### Requirement:
Where a line contains the word "picture", copy that line in full.
• • •
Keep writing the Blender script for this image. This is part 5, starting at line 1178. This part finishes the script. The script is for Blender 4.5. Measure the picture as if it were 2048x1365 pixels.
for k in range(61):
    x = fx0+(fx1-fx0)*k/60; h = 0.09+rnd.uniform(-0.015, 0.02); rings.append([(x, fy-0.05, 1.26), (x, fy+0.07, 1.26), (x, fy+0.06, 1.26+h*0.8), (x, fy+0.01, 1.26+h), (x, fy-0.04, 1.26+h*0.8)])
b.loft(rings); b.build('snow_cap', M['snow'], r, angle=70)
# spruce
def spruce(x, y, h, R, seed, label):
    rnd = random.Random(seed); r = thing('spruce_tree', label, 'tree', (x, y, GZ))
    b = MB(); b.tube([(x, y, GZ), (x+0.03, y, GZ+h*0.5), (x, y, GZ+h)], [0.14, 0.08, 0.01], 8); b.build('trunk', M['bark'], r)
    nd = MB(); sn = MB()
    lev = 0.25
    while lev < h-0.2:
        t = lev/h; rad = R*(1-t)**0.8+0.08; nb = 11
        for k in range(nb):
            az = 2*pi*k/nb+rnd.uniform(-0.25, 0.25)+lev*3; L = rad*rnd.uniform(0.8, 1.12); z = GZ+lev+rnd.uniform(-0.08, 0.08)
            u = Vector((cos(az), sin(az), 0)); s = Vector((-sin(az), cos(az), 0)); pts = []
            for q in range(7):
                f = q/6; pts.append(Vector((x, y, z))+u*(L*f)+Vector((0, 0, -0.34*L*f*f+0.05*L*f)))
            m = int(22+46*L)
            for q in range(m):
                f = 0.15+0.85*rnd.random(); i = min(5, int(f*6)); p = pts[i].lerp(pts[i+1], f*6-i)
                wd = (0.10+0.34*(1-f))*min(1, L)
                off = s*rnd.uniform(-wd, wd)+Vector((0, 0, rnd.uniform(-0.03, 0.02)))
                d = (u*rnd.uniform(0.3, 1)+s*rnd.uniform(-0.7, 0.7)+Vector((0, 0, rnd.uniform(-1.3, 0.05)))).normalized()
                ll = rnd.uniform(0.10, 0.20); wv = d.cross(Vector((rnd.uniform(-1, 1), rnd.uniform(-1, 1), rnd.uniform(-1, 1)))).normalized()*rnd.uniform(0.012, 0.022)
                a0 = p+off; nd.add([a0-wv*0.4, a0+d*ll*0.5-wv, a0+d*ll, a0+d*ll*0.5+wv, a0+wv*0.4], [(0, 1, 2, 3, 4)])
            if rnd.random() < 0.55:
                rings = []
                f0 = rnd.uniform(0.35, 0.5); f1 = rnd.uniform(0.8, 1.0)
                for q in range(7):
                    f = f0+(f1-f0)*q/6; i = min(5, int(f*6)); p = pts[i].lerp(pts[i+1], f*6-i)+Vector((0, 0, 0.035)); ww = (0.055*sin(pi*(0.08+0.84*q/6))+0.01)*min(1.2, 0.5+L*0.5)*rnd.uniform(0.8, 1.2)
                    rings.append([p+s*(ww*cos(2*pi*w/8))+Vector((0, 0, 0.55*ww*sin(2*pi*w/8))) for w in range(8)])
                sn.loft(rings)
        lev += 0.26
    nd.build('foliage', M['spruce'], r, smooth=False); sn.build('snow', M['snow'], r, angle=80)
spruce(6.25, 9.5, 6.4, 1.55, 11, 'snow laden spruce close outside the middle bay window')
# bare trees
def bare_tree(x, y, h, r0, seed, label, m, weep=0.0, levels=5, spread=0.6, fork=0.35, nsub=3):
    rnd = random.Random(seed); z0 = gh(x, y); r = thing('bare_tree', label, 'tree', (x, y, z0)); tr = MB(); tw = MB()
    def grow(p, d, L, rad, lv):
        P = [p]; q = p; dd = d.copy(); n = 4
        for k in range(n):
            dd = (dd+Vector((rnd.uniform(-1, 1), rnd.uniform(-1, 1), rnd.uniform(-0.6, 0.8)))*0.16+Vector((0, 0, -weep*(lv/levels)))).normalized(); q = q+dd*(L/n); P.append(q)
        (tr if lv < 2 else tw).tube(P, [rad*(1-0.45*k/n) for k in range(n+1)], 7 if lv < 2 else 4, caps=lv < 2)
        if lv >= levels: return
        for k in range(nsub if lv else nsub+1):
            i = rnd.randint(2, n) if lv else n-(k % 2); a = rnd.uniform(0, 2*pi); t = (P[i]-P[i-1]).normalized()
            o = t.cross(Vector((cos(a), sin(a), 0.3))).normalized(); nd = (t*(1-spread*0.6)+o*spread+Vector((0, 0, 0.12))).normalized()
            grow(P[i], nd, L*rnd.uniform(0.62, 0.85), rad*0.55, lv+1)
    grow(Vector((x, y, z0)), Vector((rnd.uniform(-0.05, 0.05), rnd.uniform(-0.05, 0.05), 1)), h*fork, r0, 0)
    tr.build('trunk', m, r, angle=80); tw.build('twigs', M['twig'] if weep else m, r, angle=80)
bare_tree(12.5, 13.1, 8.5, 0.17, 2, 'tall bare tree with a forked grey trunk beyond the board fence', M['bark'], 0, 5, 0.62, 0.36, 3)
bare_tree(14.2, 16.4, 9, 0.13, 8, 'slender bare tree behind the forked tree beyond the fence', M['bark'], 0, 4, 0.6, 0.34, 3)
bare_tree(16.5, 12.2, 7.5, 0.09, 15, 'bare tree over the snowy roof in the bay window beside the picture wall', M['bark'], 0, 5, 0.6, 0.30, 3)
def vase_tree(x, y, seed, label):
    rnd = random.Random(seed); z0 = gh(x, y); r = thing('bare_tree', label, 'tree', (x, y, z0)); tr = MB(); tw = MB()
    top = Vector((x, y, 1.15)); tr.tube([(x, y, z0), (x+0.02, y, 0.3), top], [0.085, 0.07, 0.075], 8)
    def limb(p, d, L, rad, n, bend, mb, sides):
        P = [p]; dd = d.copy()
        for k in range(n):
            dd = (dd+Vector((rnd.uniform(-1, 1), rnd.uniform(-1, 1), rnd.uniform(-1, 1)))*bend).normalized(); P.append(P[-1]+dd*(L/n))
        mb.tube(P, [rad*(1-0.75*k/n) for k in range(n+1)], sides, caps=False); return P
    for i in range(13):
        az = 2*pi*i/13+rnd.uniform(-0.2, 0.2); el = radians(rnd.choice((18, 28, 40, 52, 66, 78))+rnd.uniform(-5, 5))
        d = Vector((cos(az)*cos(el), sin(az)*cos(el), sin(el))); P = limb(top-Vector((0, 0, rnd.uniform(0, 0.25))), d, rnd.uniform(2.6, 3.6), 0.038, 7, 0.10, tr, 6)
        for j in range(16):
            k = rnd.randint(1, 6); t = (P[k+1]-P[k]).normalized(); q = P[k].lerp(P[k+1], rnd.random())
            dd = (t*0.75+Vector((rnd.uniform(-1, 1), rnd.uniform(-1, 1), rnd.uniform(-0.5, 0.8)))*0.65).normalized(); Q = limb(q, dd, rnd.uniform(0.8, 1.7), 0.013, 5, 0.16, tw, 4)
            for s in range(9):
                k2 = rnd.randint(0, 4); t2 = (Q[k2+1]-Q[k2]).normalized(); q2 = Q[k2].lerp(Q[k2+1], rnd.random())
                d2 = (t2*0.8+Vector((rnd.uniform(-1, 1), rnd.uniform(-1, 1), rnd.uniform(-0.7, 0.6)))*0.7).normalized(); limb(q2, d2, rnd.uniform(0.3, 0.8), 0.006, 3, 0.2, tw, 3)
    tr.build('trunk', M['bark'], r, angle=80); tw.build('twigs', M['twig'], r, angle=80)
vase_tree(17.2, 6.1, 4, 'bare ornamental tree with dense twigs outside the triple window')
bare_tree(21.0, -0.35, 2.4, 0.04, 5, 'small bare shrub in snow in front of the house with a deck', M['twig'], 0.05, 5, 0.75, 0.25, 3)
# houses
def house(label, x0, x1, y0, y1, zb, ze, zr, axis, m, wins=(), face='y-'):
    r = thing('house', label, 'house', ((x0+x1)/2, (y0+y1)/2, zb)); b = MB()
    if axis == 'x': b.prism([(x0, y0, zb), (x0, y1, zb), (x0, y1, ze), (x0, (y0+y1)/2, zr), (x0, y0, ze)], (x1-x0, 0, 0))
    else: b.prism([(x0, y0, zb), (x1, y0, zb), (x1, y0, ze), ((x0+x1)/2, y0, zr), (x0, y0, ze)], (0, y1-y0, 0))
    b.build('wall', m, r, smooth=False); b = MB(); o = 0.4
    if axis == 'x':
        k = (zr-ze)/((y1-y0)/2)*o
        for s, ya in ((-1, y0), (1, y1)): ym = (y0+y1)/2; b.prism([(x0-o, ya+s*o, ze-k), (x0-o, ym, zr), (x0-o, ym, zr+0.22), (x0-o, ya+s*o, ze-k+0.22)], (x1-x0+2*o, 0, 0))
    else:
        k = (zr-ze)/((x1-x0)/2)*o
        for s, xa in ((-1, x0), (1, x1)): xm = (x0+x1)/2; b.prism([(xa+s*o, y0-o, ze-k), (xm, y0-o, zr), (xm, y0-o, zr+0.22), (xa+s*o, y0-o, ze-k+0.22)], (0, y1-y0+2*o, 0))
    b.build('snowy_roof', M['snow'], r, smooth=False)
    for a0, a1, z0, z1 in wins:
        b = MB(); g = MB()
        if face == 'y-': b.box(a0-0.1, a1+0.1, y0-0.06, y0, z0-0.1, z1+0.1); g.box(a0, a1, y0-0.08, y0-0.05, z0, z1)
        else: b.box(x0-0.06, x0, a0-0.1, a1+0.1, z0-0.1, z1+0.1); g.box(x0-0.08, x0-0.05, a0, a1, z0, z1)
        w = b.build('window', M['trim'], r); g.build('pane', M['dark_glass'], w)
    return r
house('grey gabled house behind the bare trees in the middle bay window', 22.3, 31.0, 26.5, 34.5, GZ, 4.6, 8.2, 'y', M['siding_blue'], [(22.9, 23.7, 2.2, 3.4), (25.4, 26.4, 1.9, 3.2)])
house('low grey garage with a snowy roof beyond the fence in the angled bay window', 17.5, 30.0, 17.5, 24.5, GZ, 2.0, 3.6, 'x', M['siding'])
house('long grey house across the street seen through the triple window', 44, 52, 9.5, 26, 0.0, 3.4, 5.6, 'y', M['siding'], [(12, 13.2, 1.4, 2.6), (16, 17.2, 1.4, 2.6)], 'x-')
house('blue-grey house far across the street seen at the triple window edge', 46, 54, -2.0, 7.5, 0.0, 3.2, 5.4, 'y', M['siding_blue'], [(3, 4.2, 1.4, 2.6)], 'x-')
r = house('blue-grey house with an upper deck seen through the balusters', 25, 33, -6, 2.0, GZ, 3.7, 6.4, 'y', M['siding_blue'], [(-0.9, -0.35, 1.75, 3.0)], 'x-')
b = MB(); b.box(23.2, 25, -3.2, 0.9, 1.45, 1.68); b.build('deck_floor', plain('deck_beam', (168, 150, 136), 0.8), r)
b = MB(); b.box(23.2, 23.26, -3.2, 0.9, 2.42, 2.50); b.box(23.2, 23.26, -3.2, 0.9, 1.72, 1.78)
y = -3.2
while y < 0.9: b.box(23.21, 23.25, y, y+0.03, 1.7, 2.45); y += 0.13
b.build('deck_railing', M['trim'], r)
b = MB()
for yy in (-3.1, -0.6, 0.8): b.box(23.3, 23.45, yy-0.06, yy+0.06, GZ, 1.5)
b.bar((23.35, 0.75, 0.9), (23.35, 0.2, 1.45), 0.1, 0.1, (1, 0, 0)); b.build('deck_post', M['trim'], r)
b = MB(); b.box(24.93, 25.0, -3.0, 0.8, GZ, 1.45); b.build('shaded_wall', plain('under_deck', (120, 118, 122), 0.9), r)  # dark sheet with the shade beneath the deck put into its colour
• • •
### Reply to the task:
Keep writing the Blender script for this image. This is part 5, starting at line 1178. This part finishes the script. The script is for Blender 4.5. Measure the picture as if it were 2048x1365 pixels.
bare_tree(16.5, 12.2, 7.5, 0.09, 15, 'bare tree over the snowy roof in the bay window beside the picture wall', M['bark'], 0, 5, 0.6, 0.30, 3)